SWINESHEAD 2: THE MANWARINGS

TF 254420

 

The earthwork known as Manwarings is situated one kilometre to the north-east of the present village of Swineshead in the hamlet of Baythorpe (Fig 35). Antiquarians have interpreted it as a Danish encampment, but it is clearly a motte and bailey castle, and it seems to have been built by the principal lord of the vill (1). Swineshead is not mentioned by name in Domesday Book, but four lords held land in Drayton which is situated in its parish, and it is thus possible that the settlement is represented by one or more of their estates (2). However, it is more likely that the land was omitted, for from the early twelfth century the largest fee in Swineshead belonged to the honour of Lancaster which is not fully represented in the Domesday account of Lincolnshire (3). The earliest known tenant was Robert de Gresley, who founded Swineshead Abbey in 1134 or 1148, and it was probably he or his son Albert who built the castle (4). The first reference, however, occurs with the latter's death in 1186 when a sum of 48 shillings was allowed to the farmers of his estates during the minority of his son Robert 'for the repair of the houses of the castles of Manchester and Swineshead' (5). The castle is again referred to in 1216 with the notice of the constable of Swineshead, and it was apparently of some eminence, for somewhat later, with Lincoln, Sleaford, Bourne, Stamford, and Bytham, it was one of only six Lincolnshire castles noted in Gervase of Canterbury's Mappa Mundi (6). Thereafter no reference to the structure has been found, but, whether demilitarised or not, it no doubt continued to be the capital messuage of the fee. The descent of the manor can be traced into the modern period and was latterly known as 'the Manor of the Moor' (7). It is not clear when the Manwarings site was abandoned.
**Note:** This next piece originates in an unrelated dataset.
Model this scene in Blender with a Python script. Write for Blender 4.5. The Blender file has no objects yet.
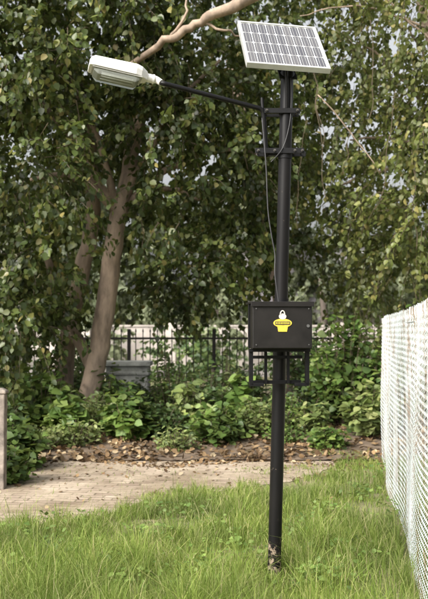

          Aerial photographs (8) show a complex arrangement of ditches around the site, few of which now survive. They include a trackway leading towards the abbey, located about half a kilometre to the south-east. The earthwork when visited is impressive, even in its present overgrown state. A double moat surrounds the central mound with what Marrat described as 'a carriage drive' in between the ditches (Fig 48). The actual width is about three metres. Periodically the circular central platform, an area of approximately 1740 square metres and standing 1.8 metres above the common level of the surrounding fields, has been cultivated and even dug into by the Home Guard in World War Two to construct brick-lined shelters or stores. The inner moat is 15 to 17 metres wide and goes to a depth of 1.6 metres below the surrounding land level; the outer one is only seven to ten metres wide and 1.7 metres deep. The area between the moats is approximately 2900 square metres. A narrower five metre wide drainage ditch parallel to the western side may not be part of the original earthworks; it is 2.5 metres deep and well maintained. On the west side an earthen bridge now provides access to the centre of the site, but there is no evidence that it is part of the original system.
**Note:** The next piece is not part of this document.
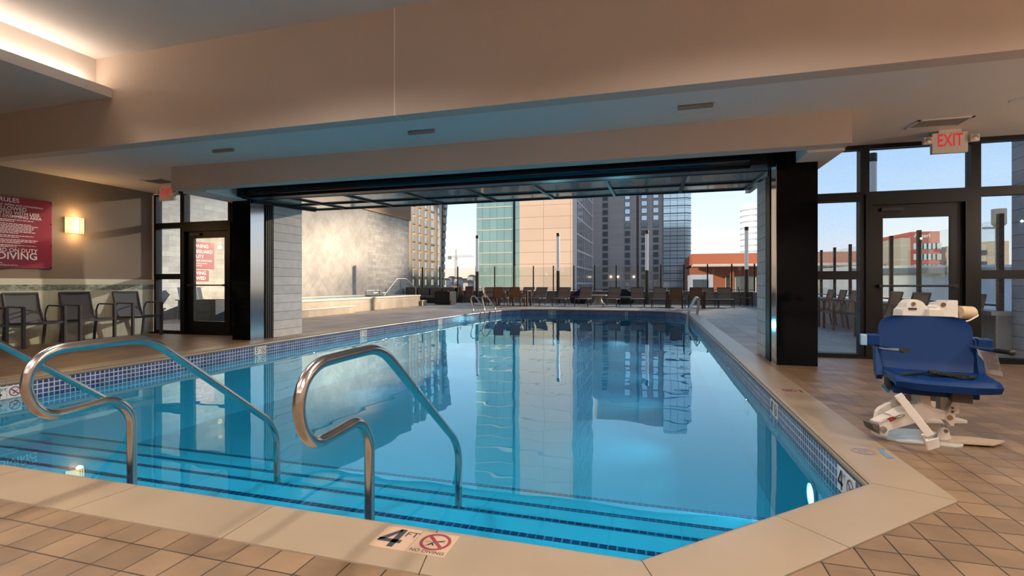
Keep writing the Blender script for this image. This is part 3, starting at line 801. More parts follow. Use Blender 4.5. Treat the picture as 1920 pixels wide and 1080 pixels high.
# moulded seat pan
g = []
for i in range(9):
    v = i / 8; y = -.27 + v * .50
    row = []
    for j in range(11):
        u = -1 + 2 * j / 10
        cf = 1 - .10 * (1 - v) ** 3
        dish = .018 * (1 - u * u) * math.sin(math.pi * min(1, v * 1.1))
        lip = -.02 * (max(0, .15 - v) / .15) ** 2
        yy = y + (.03 * abs(u) ** 4 if i == 0 else 0)
        row.append(sp(u * .285 * cf + .015, yy - .02, .388 - dish + lip + .012 * abs(u) ** 3))
    g.append(row)
mb = MB(); mb.sheet([r[::-1] for r in g], .045); mb.build('seat', M_blue, lift, True)
# moulded back shell with rounded top corners
def back_half(z):
    w0, top, r = .265, .815, .10
    if z > top - r:
        t = z - (top - r); return w0 - r + math.sqrt(max(0, r * r - t * t))
    return w0 - .02 * max(0, (.55 - z) / .2)
g = []
zs = [.36, .40, .44, .50, .56, .62, .67, .705, .735, .76, .78, .797, .808, .8149]
for z in zs:
    t = (z - .36) / .455
    yb_ = .16 + .10 * t ** .8 + (.0 if z > .44 else -.05 * (.44 - z) / .08)
    hw = back_half(z); row = []
    for j in range(13):
        u = -1 + 2 * j / 12
        row.append(sp(u * hw, yb_ + .03 * (1 - u * u), z))
    g.append(row)
MB().sheet([r[::-1] for r in g], .035, SM.to_3x3() @ Vector((0, 1, 0))).build('backrest', M_blue, lift, True)
# side cheeks holding the arms
for s_ in (-1, 1):
    pts = [(.36, .13), (.40, .06), (.46, .12), (.58, .16), (.66, .19), (.68, .26), (.60, .30), (.40, .24)]
    MB().prism([sp(s_ * .262, y, z) for z, y in pts], SM.to_3x3() @ Vector((s_ * .035, 0, 0))).build('side_cheek', M_blue, lift)
    hx = s_ * .345
    MB().box(min(hx, s_ * .27), max(hx, s_ * .27) + .0, .15, .27, .60, .675, SM, .006).build('arm_bracket', M_blue if s_ > 0 else M_blue, lift)
MB().box(-.385, -.345, .15, .22, .595, .675, SM, .008).build('arm_end_block', mat('pale_blue_plastic', '#7f9fb8', .4), lift)
a0, a1 = at(1650, 652, 3.62), at(1698, 657, 3.2)
arm = MB().cyl(a0, a1, .014, 16).build('armrest', M_steel, lift, True); MB().cyl(a1.lerp(a0, .12), a1 + (a1 - a0).normalized() * .012, .019, 16).build('arm_tip', M_blk, arm, True)
a0, a1 = at(1822, 651, 3.42), at(1897, 661, 3.12)
arm = MB().cyl(a0, a1, .014, 16).build('armrest', M_steel, lift, True)
MB().cyl(a0.lerp(a1, .62), a1, .016, 16).build('grip', M_blk, arm, True)
mb = MB(); bmesh.ops.create_icosphere(mb.bm, subdivisions=2, radius=.021, matrix=Matrix.Translation(a1)); mb.build('arm_tip', M_blk, arm, True)
# instruction card hanging from the right arm
c = [at(1832, 654, 3.36), at(1868, 658, 3.24), at(1881, 706, 3.26), at(1842, 698, 3.38)]
card = MB().prism(c, (0, .003, 0)).build('instruction_card', M_offw, lift)
nx = (c[1] - c[0]).normalized(); ny = (c[0] - c[3]).normalized(); ny = (ny - nx * ny.dot(nx)).normalized()
Mc = frame(c[0] + nx.cross(ny) * .002, nx, ny); wC = (c[1] - c[0]).length
t = MB()
for k in range(13):
    off = .02 + k * .0095; sh = off * .16
    t.box(.012 + sh, wC - .01 - (.02 if k % 4 == 3 else 0) + sh * .4, -off - .003, -off, 0, .0006, Mc)
t.build('small_print_lettering', mat('brown_print', '#6b4a42', .7), card)
# belt lying on the seat
bl = [(-.26, .02, .425), (-.22, -.10, .43), (-.12, -.02, .44), (-.05, .06, .435), (.02, .0, .445), (.10, .04, .43), (.16, -.06, .44), (.22, .05, .43), (.13, .10, .435), (.05, .05, .44), (.2, .12, .43), (.27, .12, .42)]
cp = [Vector(p) for p in bl]; mb = MB()
sm = []
for i in range(len(cp) - 1):
    p0, p1, p2, p3 = cp[max(i - 1, 0)], cp[i], cp[i + 1], cp[min(i + 2, len(cp) - 1)]
    for k in range(6):
        t_ = k / 6; sm.append(.5 * ((2 * p1) + (p2 - p0) * t_ + (2 * p0 - 5 * p1 + 4 * p2 - p3) * t_ * t_ + (-p0 + 3 * p1 - 3 * p2 + p3) * t_ ** 3))
for a, b in zip(sm, sm[1:]): mb.bar(sp(*a), sp(*b), .03, .008)
mb.box(-.02, .04, .0, .05, .43, .46, SM, .008)
mb.build('seat_belt', M_strap, lift)
mb = MB().box(-.275, -.25, -.12, -.05, .33, .41, SM); mb.build('belt_anchor', M_strap, lift)
# under-seat carriage
MB().box(-.24, .2, -.16, .18, .315, .365, SM, .01).build('seat_carrier', M_blue, lift)
MB().box(.05, .15, -.22, -.12, .30, .36, SM, .004).build('tube_end', mat('dark_tube', '#3a2418', .5), lift)
# lift arm: flat-sided levers at the base
def plate(name, pix, depth, th, m=M_liftw, par=lift, dth=None):
    P = []
    for q in pix:
        dd = q[2] if len(q) > 2 else depth
        P.append(at(1600 + q[0] / 6, 740 + q[1] / 6, dd))
    d = Vector((-SN, CS, 0)) * th
    mb = MB(); mb.prism(P, d)
    es = [e for e in mb.bm.edges]
    bmesh.ops.bevel(mb.bm, geom=es, offset=.003, segments=2, affect='EDGES')
    return mb.build(name, m, par)
lever = plate('lift_arm', [(300, 460), (300, 350), (290, 320), (560, 190), (745, 130), (775, 100), (760, -40), (860, -40), (870, 110), (900, 150), (1060, 185), (1140, 200), (1140, 290), (1050, 290), (900, 255), (760, 300), (390, 400), (385, 470)], 3.28, .09)
plate('fairing', [(270, 190), (300, 150), (500, 50), (620, 10), (790, -10), (775, 160), (700, 225), (420, 300), (245, 315)], 3.40, .03)
plate('arm_end_cap', [(205, 330), (300, 350), (300, 440), (235, 400)], 3.275, .085, M_ventd)
MB().cyl(at(1657, 805, 3.265), at(1657, 805, 3.40), .019, 18).build('pivot_bolt', M_steel, lift, True)
MB().cyl(at(1659, 779, 3.385), at(1659, 779, 3.42), .012, 14).build('pivot_bolt', M_brown, lift, True)
# stickers on the lever
def sticker(name, pix, m, depth=3.276):
    P = [at(1600 + x / 6, 740 + y / 6, depth) for x, y in pix]; MB().prism(P, Vector((-SN, CS, 0)) * .003).build(name, m, lever)
sticker('warning_label', [(380, 268), (450, 245), (490, 275), (420, 305)], mat('warning_red', '#8c3324', .5))
sticker('maker_label', [(455, 244), (575, 215), (600, 240), (495, 272)], M_offw)
P = [at(1600 + (525 + 52 * math.cos(2 * math.pi * k / 20)) / 6, 740 + (244 - 14 * math.cos(2 * math.pi * k / 20) + 13 * math.sin(2 * math.pi * k / 20)) / 6, 3.274) for k in range(20)]
MB().tube(P, .0018, 6, closed=True).build('label_emblem', M_ink, lever)
t = MB()
for k in range(6):
    y0 = 315 - k * 1; x0 = 262 + k * 20; a, b = at(1600 + x0 / 6, 740 + (303 - k * 7) / 6, 3.276), at(1600 + (x0 + 26) / 6, 740 + (332 - k * 7) / 6, 3.276)
    t.bar(a, b, .002, .002)
t.build('label_lines', M_ink, lever)
# front post, bracket and foot clevis
MB().box(-.03, .03, -.03, .03, .145, .325, Matrix.Translation(at(1769, 790, 3.33) * Vector((1, 1, 0)) if False else Vector((at(1769, 790, 3.33).x, at(1769, 790, 3.33).y, 0)))).build('front_post', M_liftw, lift)
plate('post_bracket', [(1060, 200), (1100, 110), (1120, 70), (1195, 70), (1195, 215), (1145, 215), (1140, 355), (1095, 355), (1085, 320), (1040, 290)], 3.27, .05)
for x, y in ((1115, 150), (1115, 192)): MB().cyl(at(1600 + x / 6, 740 + y / 6, 3.262), at(1600 + x / 6, 740 + y / 6, 3.28), .008, 12).build('bolt', M_brown, lift, True)
MB().cyl(at(1600 + 1088 / 6, 740 + 258 / 6, 3.26), at(1600 + 1088 / 6, 740 + 258 / 6, 3.28), .016, 16).build('bolt', M_bronze, lift, True)
MB().cyl(at(1771, 795, 3.36), at(1771, 806, 3.36), .016, 14).build('foot_spindle', M_steel, lift, True)
for dd, dx in ((3.26, 0), (3.34, -28)):
    plate('foot_clevis', [(960 + dx, 495), (1000 + dx, 400), (1035 + dx, 372), (1070 + dx, 385), (1088 + dx, 420), (1088 + dx, 470), (1125 + dx, 500), (1000 + dx, 520)], dd, .02)
MB().cyl(at(1774, 808, 3.25), at(1774, 808, 3.27), .012, 14).build('bolt', M_brown, lift, True)
# base plate: long boat-shaped plate flat on the floor, thin cover blade
def floor_pt(x, y): return at(1600 + x / 6, 740 + y / 6, Z=0)
b_ = [floor_pt(*q) for q in ((190, 395), (205, 430), (260, 470), (380, 510), (560, 540), (760, 552), (1000, 575), (1150, 595), (1230, 592), (1240, 580), (1060, 500), (930, 440), (700, 405), (450, 395), (300, 385), (230, 380))]
MB().prism([(p.x, p.y, .001) for p in b_], (0, 0, .012)).build('base_plate', mat('pale_base_plate', '#c9ccca', .3, metal=.2), lift)
b_ = [floor_pt(*q) for q in ((975, 548), (990, 515), (1060, 500), (1300, 515), (1705, 560), (1580, 603), (1300, 585), (1100, 568))]
MB().prism([(p.x, p.y, .014) for p in b_], (0, 0, .012)).build('base_cover', mat('tan_base_cover', '#b39a80', .5), lift)
# diagonal footrest bar and foot bracket
q0, q1 = at(1684, 740, 3.10), at(1744, 816, 3.02)
MB().bar(q0, q1, .035, .045, .003).build('footrest_bar', M_liftw, lift)
fb = [(760, 440), (870, 440), (900, 500), (965, 488), (975, 590), (850, 630), (815, 615), (755, 500)]
fo = MB()
def fp(x, y, d): return at(1600 + x / 6, 740 + y / 6, d)
fo.prism([fp(825, 525, 2.99), fp(965, 490, 2.94), fp(975, 590, 2.94), fp(845, 628, 2.99)], (-.004, .012, 0))
fo.prism([fp(760, 440, 3.10), fp(825, 525, 2.99), fp(845, 628, 2.99), fp(765, 500, 3.10)], (.01, .01, 0))
fo.prism([fp(760, 440, 3.10), fp(870, 440, 3.09), fp(900, 500, 3.0), fp(825, 525, 2.99)], (0, .004, -.012))
fo.build('foot_bracket', M_liftw, lift)
MB().cyl(fp(845, 448, 3.02), fp(850, 460, 3.06), .008, 12).build('bolt', M_steel, lift, True)
MB().bar(at(1655, 722, 3.3), at(1668, 735, 3.25), .01, .02).build('side_latch', M_steel, lift)
# mast and actuator heads behind the seat
mx_ = at(1745, Y=4.62)
MB().box(-.06, .06, -.06, .06, .0, .86, Matrix.Translation((mx_.x, mx_.y, 0)) @ Matrix.Rotation(YAW, 4, 'Z'), .01).build('mast', M_liftw, lift)
MB().box(-.16, .16, -.14, .14, .0, .025, Matrix.Translation((mx_.x, mx_.y, 0)) @ Matrix.Rotation(YAW, 4, 'Z'), .005).build('mast_foot', M_liftw, lift)
MB().bar((mx_.x, mx_.y, .30), at(1748, 740, 3.40), .08, .09, .005).build('swing_arm', M_liftw, lift)
D = 3.85
def hp(x, y, d=D): return at(1600 + x * .2963, 540 + y * .2963, d)
hd = [(312, 180), (312, 135), (340, 125), (345, 100), (370, 75), (400, 72), (440, 85), (470, 120), (480, 160), (478, 200), (400, 230), (312, 220)]
P = [hp(*q) for q in hd]
mb = MB(); mb.prism(P, Vector((-SN, CS, 0)) * .10); bmesh.ops.bevel(mb.bm, geom=list(mb.bm.edges), offset=.006, segments=2, affect='EDGES')
head = mb.build('pivot_head', M_offw, lift)
MB().cyl(hp(382, 100, D - .012), hp(382, 100, D + .02), .028 / 2, 16).build('bolt', M_bronze, head, True)
MB().bar(hp(350, 130, D - .004), hp(400, 132, D - .004), .008, .012).build('slot', M_blk, head)
ms_ = [(540, 115), (562, 105), (562, 90), (600, 90), (600, 78), (665, 78), (665, 230), (602, 230), (530, 200), (528, 125)]
mb = MB(); mb.prism([hp(*q) for q in ms_], Vector((-SN, CS, 0)) * .11); bmesh.ops.bevel(mb.bm, geom=list(mb.bm.edges), offset=.004, segments=2, affect='EDGES')
mh = mb.build('motor_housing', M_offw, lift)
MB().cyl(hp(571, 105, D - .015), hp(571, 105, D + .02), .016, 16).build('bolt', M_brown, mh, True)
a, b = hp(665, 153, D + .06), hp(765, 158, D + .06)
dv = (b - a)
MB().tube([a, a + dv * .85, a + dv * .93, b, b + dv * .1], [.050, .050, .042, .02, .012], 20).build('motor', mat('cream_plastic', '#c2aa88', .45), lift, True)
MB().tube(rounded([hp(780, 160, D + .04), hp(790, 175, D + .02), hp(730, 208, D), hp(690, 214, D + .02), hp(640, 225, D + .05)], .04), .006, 8).build('cable', M_offw, lift, True)
MB().bar((mx_.x, mx_.y, .82), hp(400, 190, D + .05), .07, .06).build('head_beam', M_liftw, lift)
MB().bar((mx_.x, mx_.y, .80), hp(600, 215, D + .05), .07, .06).build('head_beam', M_liftw, lift)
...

          Medieval pottery has been collected in the fields east of the site on a number of occasions, and includes thirteenth and fourteenth century material from local sources as well as from other counties and from the continent. A piece of stained and painted medieval window glass has also been found, and fragments of glazed medieval roof tile, products which suggest a site of some standing.

 

1.       Marrat i, 170; D. J. Carthcart King, Castellarium Anglicanum, London 1983, 263; Pevsner, Lincs, 690. The idea of a Danish camp may have been inspired by Ingulph's purple account of local involvement in the 870 campaign (Ingulph's Chronicle of the Abbey of Crowland with the Continuation of Peter of Blois and Anonymous Writers, trans H. T. Riley, London 1856, 40ff).

 

2.       Lincs DB, 11/6; 12/58-60; 57/56; 67/18.

 

3.       The estates in Elloe Wapentake that belonged to the honour of Lancaster in the twelfth century were enrolled in the king's breve in Domesday Book. However, they seem to have formerly belonged to Roger of Poitou who forfeited his honour during the course of the Great Inquest (LAO, Longley 7, Elloe Wapentake). A three inch space after the account of Fleet suggests that more were to follow, but were never enrolled. Later geld quotas in Kirton Wapentake exceed the Domesday carucage, and so it is likely that Swineshead was one of the estates omitted (CIM ii, 522).

 

4.       Mon Ang, v, 337.

 

5.       Pipe Roll 32 Henry II, 81.

 

6.       Rot Lit Claus i, 264; The Historical Works of Gervase of Canterbury ii, ed. W. Stubbs, Rolls Series 73, London 1880, 430.

 

7.       W.D.Sweeting, 'The Manor of the Moor, Swineshead', Fenland Notes and Queries iii, (1895-7), 25-8. 42-5; 76-8. 223-4.

 

8.       R. H. Healey, 'Moated Sites in South Lincolnshire', South Lincolnshire Archaeology 1, Stamford 1977, 28 ; CCAP, BAF 64.